Jim also wrestled with feeling inferior to Elisabeth and feeling “I can never be all she ought to have in a husband” (p. 192).
So we see that neither of them was perfect. That’s an encouragement to me, because I’m not, either. I wrestle with some of the same things they did. Sanctification is a lifelong process. But God’s grace is available every step of the way.
We miss a lot by not writing letters today. These letters are not only deeply spiritual, but they’re often poetic and literary as well. I’d love to include some of the more lyrical entries, but this is too long already.
Some years ago a philosophy started going around Christendom that God did not have a specific will for people regarding life work, location, spouse, etc.; He left it up to individuals to do what they wanted. That never set well with me, for too many reasons to go into here. But I saw anew one reason through these letters and journals: the sanctifying affect that waiting for and trying to discern the will of God could have. Near the end of the book, Valerie records her father’s words: “I have sought slowly the will of God, and the slowness has brought strength into the conviction of it, and joy in the realization of it” (p. 233).
Jim wrote, “The Lord has a certain slow dignity about His movings which constantly shames my fretting unbelief” (p. 163).

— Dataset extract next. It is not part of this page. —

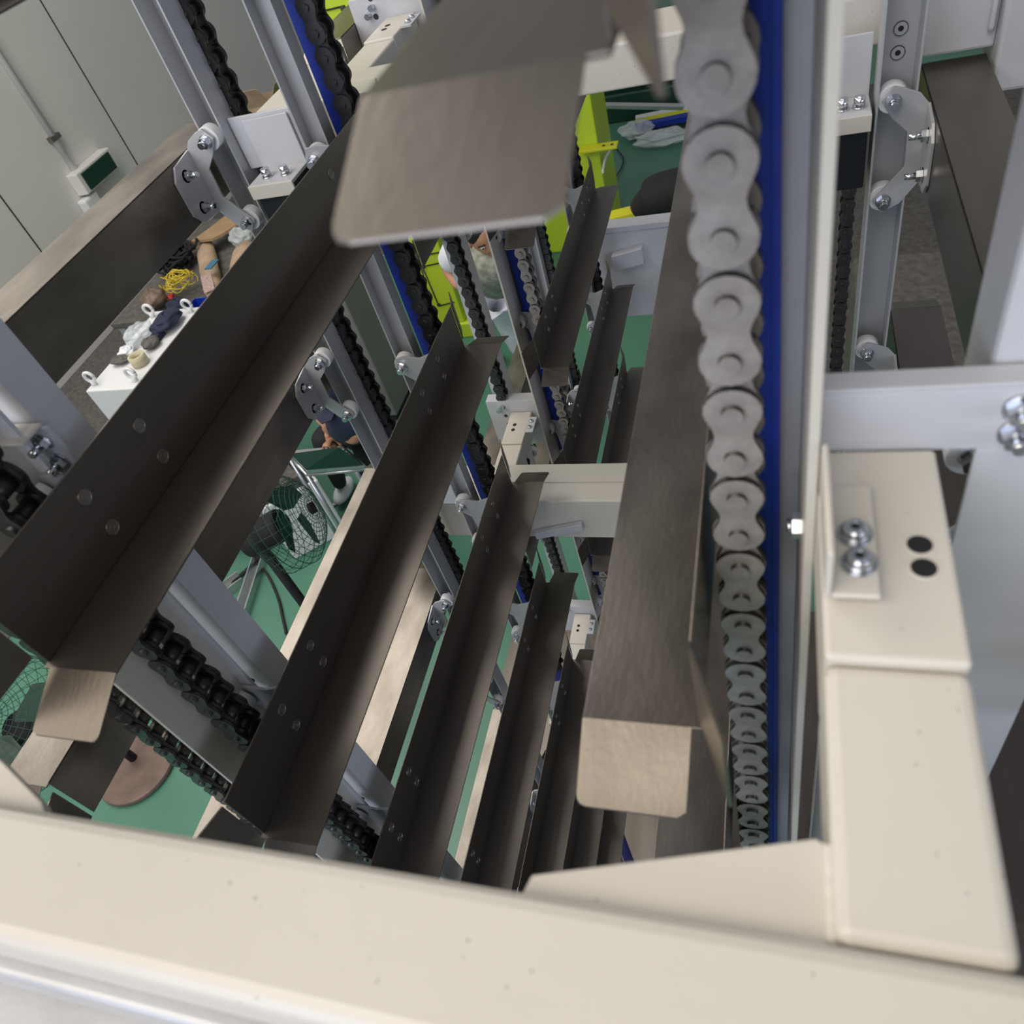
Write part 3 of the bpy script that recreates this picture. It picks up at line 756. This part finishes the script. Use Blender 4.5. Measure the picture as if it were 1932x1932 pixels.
def chan_on_floor(lab, p0, p1, w):
    a = at(*p0, Z=fz+.03); b = at(*p1, Z=fz+.03); d = (b-a).normalized(); n = Vector((-d.y, d.x, 0)); o = thing('steel_profile', lab, 'profile')
    up_ = Vector((0,0,1))
    def pr(o0, o1, z0, z1, nm):
        u, v = a+n*o0, b+n*o0; u2, v2 = a+n*o1, b+n*o1
        MB().hexa([u+up_*z0, v+up_*z0, v2+up_*z0, u2+up_*z0, u+up_*z1, v+up_*z1, v2+up_*z1, u2+up_*z1]).build(nm, ALU, o)
    pr(-w/2, w/2, -.03, -.025, 'web'); pr(-w/2, -w/2+.006, -.025, .03, 'flange'); pr(w/2-.006, w/2, -.025, .03, 'flange'); 
    return o, a, b, d, n
o, a, b, d, n = chan_on_floor('slotted steel profile lying on the green floor, its holed end low', (500,1020), (420,1268), .07)
for k in range(5):
    q = b-d*(.05+.07*k)+n*.0; MB().cyl((q.x, q.y, fz+.0055), (q.x, q.y, fz+.0065), .012, 10).build('slot', HOLE, o)
chan_on_floor('second steel profile lying across under the fan', (455,1090), (412,1122), .08)
cable('floor_cable', 'thin black cable curving down the green floor', [(482,1060),(505,1085),(525,1130),(533,1165),(540,1196)], fz+.012, .008, DARKG)
cable('floor_cable', 'thick black cable pair beside the steel profiles', [(490,1050),(460,1080),(435,1098),(425,1100)], fz+.015, .012, DARKG)
cable('floor_cable', 'pale cable curving under the laptop stand', [(560,957),(590,962),(620,957),(650,940)], fz+.012, .010, WHITE)
# white louvred unit
lu_ = thing('louvred_unit', 'white louvred ventilation unit with a dark window', 'ventilation unit')
p0 = at(492, 962, Z=-2.75); p1 = at(600, 905, Z=-2.75); p2 = at(560, 862, Z=-2.75); d = (p1-p0); n = (p2-p1)*1.15
MB().hexa([Vector((q.x, q.y, fz)) for q in (p0, p1, p1+n, p0+n)]+[p0, p1, p1+n, p0+n]).build('casing', WHITE, lu_, .01)
for i in range(18):
    s_ = p0+n*(.06+.05*i if .06+.05*i < .95 else .95); e_ = s_+d*.95+Vector((0,0,.004)); s2 = s_+d*.04+Vector((0,0,.004))
    MB().tube([s2, e_], .0045, 5).build('louvre', DARKG, lu_) if i % 1 == 0 and .06+.05*i < .95 else None
w0 = p0+d*.5+n*.25+Vector((0,0,.006)); MB().hexa([w0, w0+d*.3, w0+d*.3+n*.5, w0+n*.5]+[q+Vector((0,0,.02)) for q in (w0, w0+d*.3, w0+d*.3+n*.5, w0+n*.5)]).build('dark_window', GLOVE, lu_)
# laptop and stand
lz = -2.4
ls = thing('folding_stand', 'thin metal stand holding the laptop', 'stand')
s0 = at(580, 896, Z=lz-.02); s1 = at(692, 885, Z=lz-.02); s3 = at(648, 845, Z=lz-.02); s2 = s0+(s3-s1)*1.0
for a_, b_2 in ((s0, s1), (s1, s3), (s3, s2), (s2, s0)): MB().tube([a_, b_2], .010, 8).build('frame_bar', ALU, ls)
for q in (s0, s1, s2, s3): MB().tube([q, Vector((q.x, q.y, fz))], .012, 8).build('leg', ALU, ls)
lp = thing('laptop', 'dark green lidded laptop half open on the stand', 'laptop')
k0 = at(582, 893, Z=lz); k1 = at(690, 884, Z=lz); dd = k1-k0; back = at(650, 846, Z=lz)-k1; 
MB().hexa([k0, k1, k1+back, k0+back]+[q+Vector((0,0,.02)) for q in (k0, k1, k1+back, k0+back)]).build('base', ALU, lp, .002)
lk0 = at(550, 857, Z=lz+.10); lk1 = at(642, 845, Z=lz+.14); 
z2 = Vector((0,0,.022))
MB().hexa([k0+z2, k1+z2, lk1+Vector((0,0,0)), lk0]+[q+Vector((0,-.004,.008)) for q in (k0+z2, k1+z2, lk1, lk0)]).build('lid', DKG, lp)
kb = k0+dd*.55+back*.55+z2
for i in range(5):
    for j in range(3):
        q = k1-dd*(.30-.055*i)+back*(.52+.13*j)+z2; MB().box(-.008,.008,-.006,.006,0,.003).build('key', WHITE, lp, 0, q)

# ------------------------------------------------------------------ people
def skinmesh(name, nodes, edges, m, parent=None, lvl=2):
    me = bpy.data.meshes.new(name); me.from_pydata([tuple(n_[0]) for n_ in nodes], edges, [])
    me.materials.append(m); o = bpy.data.objects.new(name, me); COL.objects.link(o)
    s_ = o.modifiers.new('skin', 'SKIN'); s_.use_smooth_shade = True
    if not me.skin_vertices: 
        bpy.context.view_layer.update()
    for v, n_ in zip(me.skin_vertices[0].data, nodes): v.radius = (n_[1], n_[2] if len(n_) > 2 else n_[1])
    me.skin_vertices[0].data[0].use_root = True
    ss = o.modifiers.new('sub', 'SUBSURF'); ss.levels = lvl; ss.render_levels = lvl
    if parent: o.parent = parent
    return o
def hand(parent, wrist, dirn, side, m=SKIN):
    d = Vector(dirn).normalized(); s_ = (Vector(side)-d*Vector(side).dot(d)).normalized(); nrm = d.cross(s_)
    nodes = [(wrist, .024, .018), (wrist+d*.045, .032, .014), (wrist+d*.082, .034, .013)]; edges = [(0,1),(1,2)]
    for i, (off, ln) in enumerate(((-.030,.062), (-.010,.074), (.010,.078), (.029,.068))):
        b = wrist+d*.085+s_*off; k = len(nodes)
        nodes += [(b, .0092), (b+d*ln*.5+nrm*.004+s_*off*.15, .0085), (b+d*ln*.85+nrm*(-.012)+s_*off*.2, .0078)]
        edges += [(2, k), (k, k+1), (k+1, k+2)]
    k = len(nodes); b = wrist+d*.03+s_*.030
    nodes += [(b, .012), (b+d*.03+s_*.022, .0105), (b+d*.055+s_*.028, .009)]; edges += [(1, k), (k, k+1), (k+1, k+2)]
    return skinmesh('hand', nodes, edges, m, parent, 2)
def head(parent, c, face, up_, m=SKIN, r=.095):
    f = Vector(face).normalized(); u = (Vector(up_)-f*Vector(up_).dot(f)).normalized(); s_ = f.cross(u)
    b = MB()
    def P(x, y, z): return c+s_*x+f*y+u*z
    k = len(b.v); n, m_ = 28, 18
    for i in range(m_+1):
        th = math.pi*i/m_
        for j in range(n):
            ph = 2*math.pi*j/n; x = math.sin(th)*math.cos(ph)*.076; y = math.sin(th)*math.sin(ph)*.096; z = math.cos(th)*.118
            if z < 0: x *= 1+z*2.2; y = y*(1+z*1.2)+(.018*(-z/.118) if y > 0 else 0)
            if y > 0:
                if -.045 < z < .012 and abs(x) < .016: y += .022*(1-abs(x)/.016)*(1-abs(z+.02)/.035 if abs(z+.02) < .035 else 0)
                if abs(z-.012) < .02 and .012 < abs(x) < .05: y -= .008
            b.v.append(tuple(P(x, y, z)))
    for i in range(m_):
        for j in range(n):
            j2 = (j+1) % n; b.f.append((i*n+j, (i+1)*n+j, (i+1)*n+j2, i*n+j2)); b.sm.append(True)
    h = b.build('head', m, parent)
    for sg in (-1, 1):
        MB().blob(P(sg*.030, .082, .010), .012, .008, .007, 10, 6).build('eye', WHITEC, h)
        e = MB().blob(P(sg*.030, .088, .010), .005, .005, .005, 8, 5); e.build('pupil', HAIR, h)
        MB().tube([P(sg*.012, .092, .030), P(sg*.03, .094, .034), P(sg*.048, .082, .029)], .004, 6).build('eyebrow', HAIR, h)
        MB().blob(P(sg*.076, .0, -.008), .010, .018, .030, 10, 8).build('ear', m, h)
    MB().tube([P(-.024, .084, -.058), P(0, .093, -.056), P(.024, .084, -.058)], .0055, 6).build('mouth', mat('lips', (.35,.12,.09), .5), h)
    return h, P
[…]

It touched my heart that they chose for their wedding verse Isaiah 25:9: “Lo, this is our God; we have waited for Him.”
Valerie shares that “If I could express my one hope for compiling this book, my prayer is that these entries of theirs would call us to search faithfully for God in His Word. And upon discovering His unchanging, faithful, merciful, and loving character, I pray we would be more fully moved in obedience to Him that we too might leave a lasting legacy of faith as my parents did” (p. 45).
The Elliots’ writing does encourage me in my walk with God and continues to spur me on to seek Him in His Word and find and do His will.
(By the way, last year, Revive Our Hearts did a series of interviews with Valerie about her parents’ story and writing the book here. I enjoyed listening to them then, and they have the transcripts up now.)
(Sharing with Grace and Truth, Hearth and Soul, Senior Salon,
InstaEncouragements,Carol’s Books You Loved, Booknificent)
This sounds really good. Like many other girls my age, I pored over Passion and Purity during my 20s. I am so glad God allowed Elisabeth and Jim to end up together. Jim being gay? Ugh, how very 2021 of that author …
I loved this book. Elisabeth’s letters expose her very human heart. I am.waiting with baited breath for part.2.of Ellen Vaughn’s bio.
I only know bare facts about the Elliot’s, and reading this definitely gave me some titles to add to my reading list. Thank you!